== Your objective ==
Omit pictures and quote the listing below line by line, from its start through the line that holds "rnd = random.Random(7)".

== Data block ==
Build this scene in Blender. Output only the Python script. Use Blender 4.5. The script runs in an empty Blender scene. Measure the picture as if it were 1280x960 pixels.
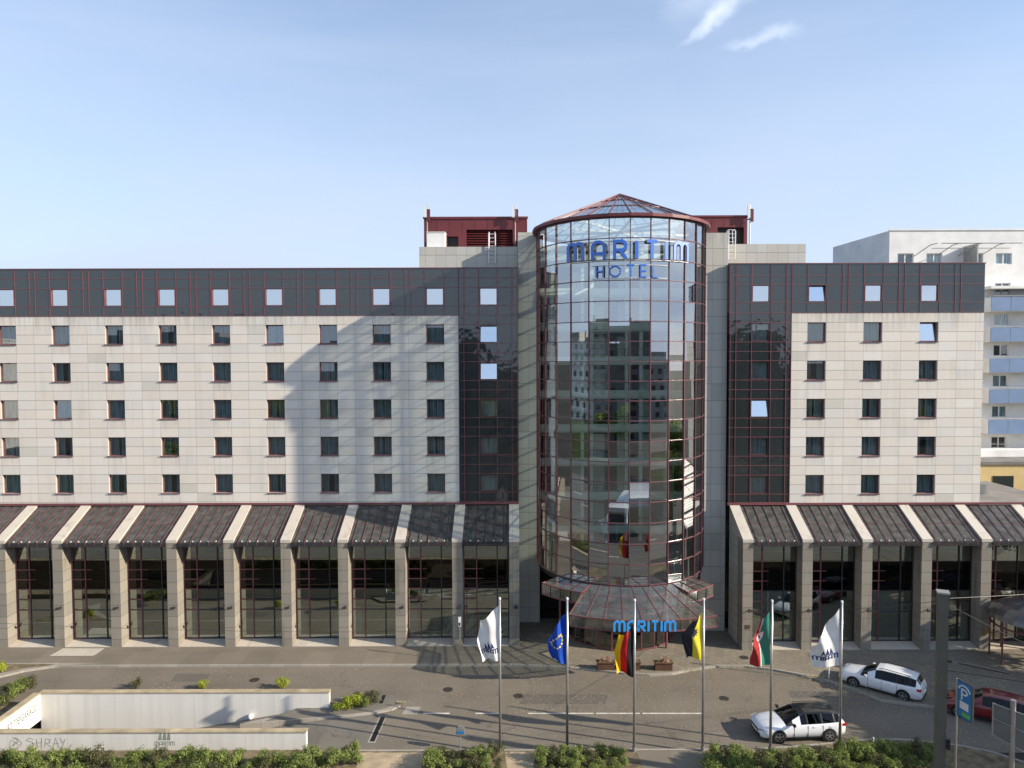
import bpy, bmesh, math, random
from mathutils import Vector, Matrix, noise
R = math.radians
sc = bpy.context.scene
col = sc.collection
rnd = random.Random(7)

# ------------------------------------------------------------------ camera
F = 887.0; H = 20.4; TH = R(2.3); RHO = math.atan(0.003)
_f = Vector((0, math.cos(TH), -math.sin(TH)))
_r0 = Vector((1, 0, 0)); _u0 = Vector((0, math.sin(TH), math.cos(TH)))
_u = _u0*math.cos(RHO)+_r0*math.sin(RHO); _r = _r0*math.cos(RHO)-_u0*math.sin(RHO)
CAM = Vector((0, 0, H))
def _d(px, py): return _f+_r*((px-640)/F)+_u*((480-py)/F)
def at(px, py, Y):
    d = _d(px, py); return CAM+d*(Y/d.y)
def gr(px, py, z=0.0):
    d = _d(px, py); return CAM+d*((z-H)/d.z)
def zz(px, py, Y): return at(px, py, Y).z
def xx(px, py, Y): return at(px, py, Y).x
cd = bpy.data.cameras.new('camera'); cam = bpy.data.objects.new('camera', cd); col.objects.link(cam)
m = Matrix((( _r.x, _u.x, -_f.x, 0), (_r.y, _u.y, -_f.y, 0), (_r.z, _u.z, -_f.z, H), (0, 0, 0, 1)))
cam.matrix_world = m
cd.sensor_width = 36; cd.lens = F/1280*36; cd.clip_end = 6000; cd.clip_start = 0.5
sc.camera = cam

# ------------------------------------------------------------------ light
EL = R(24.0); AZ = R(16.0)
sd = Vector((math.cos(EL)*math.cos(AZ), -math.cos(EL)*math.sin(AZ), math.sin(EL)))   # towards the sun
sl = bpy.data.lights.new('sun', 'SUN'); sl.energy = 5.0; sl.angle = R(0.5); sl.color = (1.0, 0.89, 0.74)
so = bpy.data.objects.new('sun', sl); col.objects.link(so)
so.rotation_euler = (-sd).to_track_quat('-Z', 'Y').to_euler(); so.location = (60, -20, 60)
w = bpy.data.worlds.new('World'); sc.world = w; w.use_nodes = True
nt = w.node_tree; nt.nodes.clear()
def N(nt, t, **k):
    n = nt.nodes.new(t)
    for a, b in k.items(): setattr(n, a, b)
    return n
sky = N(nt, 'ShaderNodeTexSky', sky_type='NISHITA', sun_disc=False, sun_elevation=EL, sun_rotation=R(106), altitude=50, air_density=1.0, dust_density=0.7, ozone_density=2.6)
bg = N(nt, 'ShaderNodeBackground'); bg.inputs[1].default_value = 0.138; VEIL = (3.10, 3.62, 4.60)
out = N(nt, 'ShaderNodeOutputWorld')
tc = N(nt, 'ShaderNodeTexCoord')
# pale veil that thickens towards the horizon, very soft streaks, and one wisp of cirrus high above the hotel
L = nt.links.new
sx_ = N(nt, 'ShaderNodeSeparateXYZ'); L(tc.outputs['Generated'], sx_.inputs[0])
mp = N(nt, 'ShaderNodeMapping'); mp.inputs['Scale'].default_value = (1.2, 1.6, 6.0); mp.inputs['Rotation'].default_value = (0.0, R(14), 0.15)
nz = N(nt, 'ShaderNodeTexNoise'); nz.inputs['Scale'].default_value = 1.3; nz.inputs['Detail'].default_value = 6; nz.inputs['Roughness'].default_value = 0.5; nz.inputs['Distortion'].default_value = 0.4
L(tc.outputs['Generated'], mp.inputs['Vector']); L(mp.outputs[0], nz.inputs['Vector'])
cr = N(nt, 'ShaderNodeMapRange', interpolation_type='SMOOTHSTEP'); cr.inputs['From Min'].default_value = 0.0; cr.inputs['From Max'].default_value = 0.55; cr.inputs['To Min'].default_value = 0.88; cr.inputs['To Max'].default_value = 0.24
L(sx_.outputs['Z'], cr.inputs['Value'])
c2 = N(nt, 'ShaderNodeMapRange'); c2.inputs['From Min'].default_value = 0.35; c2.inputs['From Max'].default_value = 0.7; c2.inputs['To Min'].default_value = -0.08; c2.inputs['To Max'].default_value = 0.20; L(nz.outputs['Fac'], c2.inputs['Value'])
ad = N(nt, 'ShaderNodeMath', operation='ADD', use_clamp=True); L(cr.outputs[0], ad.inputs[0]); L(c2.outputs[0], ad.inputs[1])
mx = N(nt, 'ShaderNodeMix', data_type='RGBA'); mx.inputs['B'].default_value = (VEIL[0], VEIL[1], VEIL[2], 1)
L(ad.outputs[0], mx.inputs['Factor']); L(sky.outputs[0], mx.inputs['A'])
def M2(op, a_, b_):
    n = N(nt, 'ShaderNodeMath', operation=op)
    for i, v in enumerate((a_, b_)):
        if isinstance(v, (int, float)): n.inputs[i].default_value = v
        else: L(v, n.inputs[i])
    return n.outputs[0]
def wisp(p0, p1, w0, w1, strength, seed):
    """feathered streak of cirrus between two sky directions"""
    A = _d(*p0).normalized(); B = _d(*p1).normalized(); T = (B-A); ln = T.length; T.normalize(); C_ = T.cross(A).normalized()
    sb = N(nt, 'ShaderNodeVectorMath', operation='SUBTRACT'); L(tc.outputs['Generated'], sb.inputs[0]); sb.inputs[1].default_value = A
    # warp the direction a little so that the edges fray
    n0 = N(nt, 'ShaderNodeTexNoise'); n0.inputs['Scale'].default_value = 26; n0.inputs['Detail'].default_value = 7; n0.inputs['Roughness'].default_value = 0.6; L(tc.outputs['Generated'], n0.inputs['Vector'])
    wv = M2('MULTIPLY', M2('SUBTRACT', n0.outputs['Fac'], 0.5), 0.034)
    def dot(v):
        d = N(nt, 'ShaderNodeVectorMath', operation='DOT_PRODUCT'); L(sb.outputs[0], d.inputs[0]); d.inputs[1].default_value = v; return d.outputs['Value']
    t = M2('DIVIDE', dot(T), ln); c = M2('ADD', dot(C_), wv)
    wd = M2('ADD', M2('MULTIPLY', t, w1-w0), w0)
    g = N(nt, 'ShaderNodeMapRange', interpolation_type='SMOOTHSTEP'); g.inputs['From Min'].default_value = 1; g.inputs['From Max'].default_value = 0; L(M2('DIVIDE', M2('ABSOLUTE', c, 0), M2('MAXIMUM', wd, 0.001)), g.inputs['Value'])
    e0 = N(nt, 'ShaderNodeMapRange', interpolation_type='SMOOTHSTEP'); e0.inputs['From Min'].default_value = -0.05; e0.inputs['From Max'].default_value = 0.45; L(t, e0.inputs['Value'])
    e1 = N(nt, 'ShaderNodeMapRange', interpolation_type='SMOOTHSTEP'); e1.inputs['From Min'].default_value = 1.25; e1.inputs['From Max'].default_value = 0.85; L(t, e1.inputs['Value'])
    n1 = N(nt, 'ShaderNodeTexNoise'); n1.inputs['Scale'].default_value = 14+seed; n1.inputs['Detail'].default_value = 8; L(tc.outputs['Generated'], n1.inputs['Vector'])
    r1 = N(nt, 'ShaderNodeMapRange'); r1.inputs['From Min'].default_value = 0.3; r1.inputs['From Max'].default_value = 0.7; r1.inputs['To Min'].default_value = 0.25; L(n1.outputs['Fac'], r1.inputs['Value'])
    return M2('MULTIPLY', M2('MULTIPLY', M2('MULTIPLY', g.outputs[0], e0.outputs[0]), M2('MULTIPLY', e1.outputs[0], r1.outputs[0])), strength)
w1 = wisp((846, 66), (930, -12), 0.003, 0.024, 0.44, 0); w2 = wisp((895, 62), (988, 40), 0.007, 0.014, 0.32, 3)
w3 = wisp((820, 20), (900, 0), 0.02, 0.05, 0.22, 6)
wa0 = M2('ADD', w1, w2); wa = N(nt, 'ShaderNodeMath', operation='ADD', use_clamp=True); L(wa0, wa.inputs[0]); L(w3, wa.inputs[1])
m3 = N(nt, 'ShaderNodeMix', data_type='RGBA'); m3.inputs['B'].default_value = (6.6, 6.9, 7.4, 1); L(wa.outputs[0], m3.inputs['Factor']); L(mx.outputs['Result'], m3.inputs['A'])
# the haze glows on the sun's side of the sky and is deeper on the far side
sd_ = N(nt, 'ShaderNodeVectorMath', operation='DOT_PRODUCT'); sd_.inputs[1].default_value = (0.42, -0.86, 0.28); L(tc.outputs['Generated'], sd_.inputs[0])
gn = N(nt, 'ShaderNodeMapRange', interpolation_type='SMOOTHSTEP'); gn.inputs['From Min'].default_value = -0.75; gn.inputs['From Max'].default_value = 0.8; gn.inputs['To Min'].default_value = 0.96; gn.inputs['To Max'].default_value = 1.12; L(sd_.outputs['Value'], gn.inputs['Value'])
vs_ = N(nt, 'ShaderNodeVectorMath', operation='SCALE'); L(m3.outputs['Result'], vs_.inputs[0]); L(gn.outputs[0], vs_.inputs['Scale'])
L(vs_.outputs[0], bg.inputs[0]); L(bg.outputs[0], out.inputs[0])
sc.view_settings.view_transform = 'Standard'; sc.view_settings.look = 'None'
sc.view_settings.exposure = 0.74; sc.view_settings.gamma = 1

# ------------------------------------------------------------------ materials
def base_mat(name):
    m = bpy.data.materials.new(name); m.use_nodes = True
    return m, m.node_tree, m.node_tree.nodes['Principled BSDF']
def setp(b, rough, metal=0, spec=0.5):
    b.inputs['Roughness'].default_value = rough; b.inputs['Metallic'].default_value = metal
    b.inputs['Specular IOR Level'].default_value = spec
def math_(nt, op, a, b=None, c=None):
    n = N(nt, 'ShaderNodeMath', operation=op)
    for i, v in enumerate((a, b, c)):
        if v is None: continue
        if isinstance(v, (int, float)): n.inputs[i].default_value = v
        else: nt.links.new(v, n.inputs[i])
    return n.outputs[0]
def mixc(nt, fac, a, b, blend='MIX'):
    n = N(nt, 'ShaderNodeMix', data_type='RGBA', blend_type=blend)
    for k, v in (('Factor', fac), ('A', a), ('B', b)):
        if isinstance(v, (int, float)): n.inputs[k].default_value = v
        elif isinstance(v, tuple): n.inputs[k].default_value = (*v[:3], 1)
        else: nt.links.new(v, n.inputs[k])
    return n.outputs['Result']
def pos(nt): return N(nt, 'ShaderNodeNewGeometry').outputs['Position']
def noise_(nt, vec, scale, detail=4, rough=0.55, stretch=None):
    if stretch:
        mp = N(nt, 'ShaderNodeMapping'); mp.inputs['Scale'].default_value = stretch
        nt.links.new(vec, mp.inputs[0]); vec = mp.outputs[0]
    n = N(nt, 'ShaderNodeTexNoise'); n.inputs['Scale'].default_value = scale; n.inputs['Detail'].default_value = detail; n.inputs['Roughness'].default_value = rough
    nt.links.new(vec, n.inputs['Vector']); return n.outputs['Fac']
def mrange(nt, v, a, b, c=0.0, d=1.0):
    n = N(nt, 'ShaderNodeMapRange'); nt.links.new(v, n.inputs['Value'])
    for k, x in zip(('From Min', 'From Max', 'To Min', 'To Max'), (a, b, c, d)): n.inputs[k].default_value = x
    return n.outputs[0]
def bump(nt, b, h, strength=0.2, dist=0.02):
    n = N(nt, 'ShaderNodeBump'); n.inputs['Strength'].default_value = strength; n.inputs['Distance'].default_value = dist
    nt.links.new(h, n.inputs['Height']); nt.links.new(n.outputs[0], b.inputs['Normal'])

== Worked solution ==
Build this scene in Blender. Output only the Python script. Use Blender 4.5. The script runs in an empty Blender scene. Measure the picture as if it were 1280x960 pixels.
import bpy, bmesh, math, random
from mathutils import Vector, Matrix, noise
R = math.radians
sc = bpy.context.scene
col = sc.collection
rnd = random.Random(7)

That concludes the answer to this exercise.